О дезертирах

Товарищи из ДНР сообщают, что в городах появились целые галереи объявлений о розыске дезертиров. Что-то вроде досок «Их разыскивает милиция», которые были в СССР. Листовки с портретами дезертиров расклеивались и раньше, в 2023-2024 гг., но это были отдельные случаи, которые касались какого-то одного человека. А тут в большой плакат склеены портреты сразу на 8-10 человек.

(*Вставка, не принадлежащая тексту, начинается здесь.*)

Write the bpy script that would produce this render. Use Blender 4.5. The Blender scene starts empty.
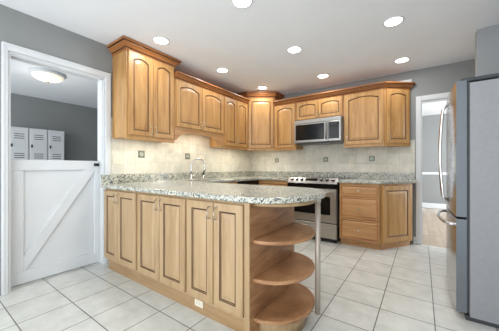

Мы спросили наших военных, что бы это значило? Они говорят, что из армии бегут не столько поодиночке, а группами, иногда сбиваясь в тылу в шайки и уголовные банды, которые воруют, грабят, терроризируют население, иногда под прикрытием военной формы. Но всё же большинство дезертиров старается «раствориться», спрятаться, добыть подложные документы и как-то пристроиться в тылу. Для этого солдат, решивший дезертировать, собирает все деньги, какие может, чтобы иметь на первое время для «обустройства»: купить документы, дать взятки, кому надо, снять жильё, питаться, купить гражданскую одежду и пр.

Товарищи утверждают, что нынешние дезертиры имеют характерный социальный состав — до 60% уголовников и других деклассированных лиц, которые были «освобождены» правительством в обмен на службу в штурмовых частях армии. Эти наёмники столкнулись с выбором: верная смерть — плен — дезертирство, и выбрали дезертирство, имея в виду таким путём «решить» сразу две задачи. Первая — не попасть обратно в тюрьму, ведь не для того уголовник пошёл на сделку с правительством, чтобы потом дальше сидеть. Вторая — не возвращаться на фронт, так как не для того он «выбрал свободу», чтобы после тюрьмы быстро сдохнуть на войне. В плен к ВСУ тоже резона нет, поскольку это тот же фашистский концлагерь, откуда или обменяют на пленных ВСУ и отдадут обратно российскому правительству. Или придётся воевать «за Украину», а воевать дезертиру вообще не хочется, хоть за кого. Крохотный шанс, если «правильно» сдаться ВСУ, — это со временем как-нибудь просочиться в Европу, США или куда подальше от России. Но этот шанс ничтожный и обставлен для уголовника многими «если»: если не убьют, если докажешь свою «верность» новым хозяевам, если оставят на Украине, а не отдадут по обмену в Россию, если дадут гражданство, если представляешь ценность для хозяев, если примут в Европе, если есть для этого деньги и т. д.

Вроде бы есть выход в самостреле, когда легко ранят себя. Но это опасный путь, так как самострельщиков отдают под трибунал как за дезертирство.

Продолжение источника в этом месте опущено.